From way back in their careers, Kelly and Carlson have endured all this stuff and worse. But a terror of speaking out is practically enshrined in the company’s ethos, with its relentless emphasis on dishing up infotainment using presenters who look like glamour models. On or off the air, submitting to Ailes’s objectification is a Faustian pact the vast majority of Fox women – the supporting cast is all battle-hardened bit parts – have willingly entered into.

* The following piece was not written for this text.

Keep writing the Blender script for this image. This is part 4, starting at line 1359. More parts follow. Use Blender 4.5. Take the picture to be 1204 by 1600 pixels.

Margot Robbie and Kate McKinnon in Bombshell - Credit: lionsgate
Margot Robbie and Kate McKinnon in Bombshell Credit: lionsgate

Exactly how they made Theron look this much like Megyn Kelly – with whatever combination of make-up sorcery, tiny prosthetics or digital enhancements – may be a mystery kept secret until awards season is done and dusted. While the film shies away almost entirely from Kelly's assaultive politics, there’s plenty else for Theron to chew on: she’s excellent at giving us the public and private faces of a powerful accuser waiting for her moment to strike. Everything in Theron that seems coiled, walled-off, and a little wary makes her a perfect fit for this role.

The puzzle with Kidman – beyond the rather wonkier effect of her wig and fake chin – is trying to deduce why she doesn’t seem to belong in the same film. As Carlson, she’s by no means bad. But she’s curiously sidelined, which is an odd look for a script which keeps making points about her character being put out to pasture.

Kelly is the main character here, and her nerves about coming forward hinge on not wanting the Ailes allegations to haunt or define her whole career. Bombshell suffers from a weird failure to recognise that Carlson took the bigger risks – throwing herself under a bus, practically, to open up a climate where Kelly and others could feel comfortable chiming in.

Every Oscar season now seems to throw up at least one film like Steve Jobs, Vice, or this, where garlanded stars suit up to play real-life figures and get due (or more than due) credit for the transformation. (For a glimpse of Malcolm McDowell’s Spitting-Image-style impression of Rupert Murdoch, you’ll be waiting until the penultimate reel.)

While Bombshell fulfils this actor-friendly brief – especially thanks to the commitment of its two Oscar nominees, Theron and Robbie – handing it to a director as comedy-attuned as Roach (Austin Powers, Meet the Parents) wasn’t the most tactful move. Kate McKinnon’s smirky role as a closet Democrat on the Fox payroll elbows the tone especially into broad satire, just when we’d rather be getting serious.

This film’s too keen to be splashy, winking entertainment. And gratuitous winking – when the Aileses of this world are grimly on the prowl – is a rather dangerous game.